The team are enjoying a stellar season on the football field, but they took some time out from preparing for this weekend’s Central League match to do their part for the community.

Pete Smith’s farm was badly affected by last week’s wild weather, with some parts under 5 metres of water.

Over 120 hectares were under water in total, which is about 40 per cent of the farm.

Mr Smith is good friends with United coach Phil Keinzley, who was more than happy to bring some of his squad members, as well as workers from Keinzley Agvet, to help with yesterday’s clean-up.

Mr Smith has lived on the farm for about 20 years, and said it was the biggest flood he had seen for a long time.

Some parts of the farm were still feeling the effects of the flooding on Wednesday.
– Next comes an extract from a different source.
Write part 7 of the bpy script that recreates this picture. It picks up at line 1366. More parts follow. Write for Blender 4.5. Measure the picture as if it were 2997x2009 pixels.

PHOTO/JAKE BELESKI

“The thing about this one was it was up for so long . . . normally it just goes up and down.

“But when it’s up so high, over 5m for over 24 hours, and it’s covering the trees and things, it makes a hell of a mess.”

Mr Smith had been a client of Mr Keinzley’s the whole time he had lived at the property, and said he had always been a “good mate”.

“He volunteered to come and help.

“He’s actually been pestering me for about two years to come and give us a hand whenever something like this happens.”

The workers spent the day walking along the fence line moving logs and other debris out of the way, so fences could be restored.

Mr Smith said the work they completed in the first two hours would have taken him over two weeks to complete himself.

“I can’t believe how much work they got through.

“It’s great because if you don’t do that before the next flood it’s so much worse.”

The Greater Wellington Regional Council had kept the farmers up to date with weather warnings leading into last week’s flooding, allowing farmers to move livestock and prepare for the battering.

Mr Keinzley said he had a soft spot for farmers after Mr Smith went through an ordeal years ago.

“There was a flood and the water rose so fast that Pete lost his quad bike, and had to make a decision to try and save his livestock or look after himself.

“He swum out to save the livestock and helped them to safety.”

All farmers had been affected by the flooding, and the team was simply doing their part to help, he said.

“If we can help one farmer, hopefully it encourages others to get out and do the same.”